In a negative consumption externality, it’s generated by consumers which affects the benefits curve (the demand curve) causing it to shift to the left forming two demand curves- the MSB and the MPB. There’s the deadweight loss as the market is over-allocating the amount of sugary drinks in the market and when the sugary drinks have been produced, the cost is more than the benefit. At Q1 that’s the market equilibrium and at Q that’s the social optimum. This means that it’s not allocatively efficient. At Q is what society would want to produce but at Q1 is what’s actually produced in the market meaning the good is being overproduced. Overproduction happens because individuals don’t account for the negative externalities; only the marginal social benefit takes this into account, hence why MSB is less than MPB. Every unit someone consumes it has a negative effect on society. The consumer doesn’t take that into account as they only care about their own self-interest. If they don’t care about how the rest of society feels and what the true society benefits, they will continue to consume the sugary drinks. Therefore, self-interest underpins market failure. Sugary drinks impose high external costs on society. The overconsumption of sugar is a major cause of health problems such as diabetes, obesity and obesity-related illnesses, or tooth decay. They’re reflected in higher costs imposed on the NHS. Poor health also adversely affects work and productivity. Therefore, the social cost of sugar consumption is greater than the private cost of sugar.

A possible solution to stop the consumption of sugary drinks is for the government to apply an indirect tax. When the government imposes an indirect tax, it would shift the MSC curve upwards to MSC tax. The price for consumers would be at P2 but would reduce consumption to the socially efficient level which is Q2. There’s a very strong economic, social and personal benefit from a sugar tax. It’ll play a role in encouraging a healthier diet. At the same time raise money to deal with the rapidly rising health costs associated with obesity and excess sugar consumption. By doing this, it decreases the burden for the NHS as there would be fewer short-term illnesses in the UK. The NHS spends around £6.1bn treating obesity every year, so they would be saving money if the tax is applied. Also, this can give an opportunity for growing businesses. As the sugary drinks industry demand drops over time, there would be room to grow and promote healthier drinks which avoids the sugar tax. Although the immediate short-term impact is the loss in revenue, in the long term the business can diversify.
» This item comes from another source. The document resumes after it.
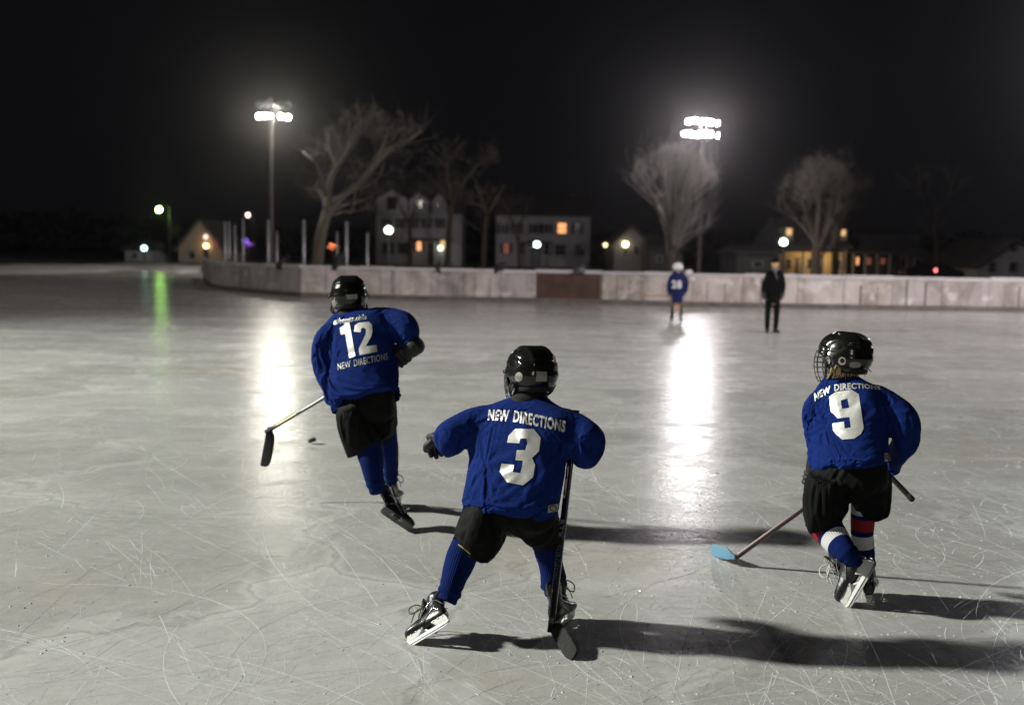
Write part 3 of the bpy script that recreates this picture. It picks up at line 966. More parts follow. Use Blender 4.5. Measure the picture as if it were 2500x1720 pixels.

However, with the tax, a price raise alone will not curb consumption. With the wider range of other sugary foods available besides soft drinks, arguably the tax won’t have any effect on obesity rates at all. Also, it can be regressive, meaning it disproportionately affects low-income families so as lower income families spend a higher proportion of their income on foods and beverages, a tax will disproportionately affect them. An objective of the government is to promote equality. However, the fact that the problem of obesity is greater among low-income families, and that this increased elasticity of demand, means that they will run out of these products which justifies this regressiveness. This might not release the burden of the NHS.

Therefore, there’ll be a net welfare gain from a sugar tax with minimal economic disruption.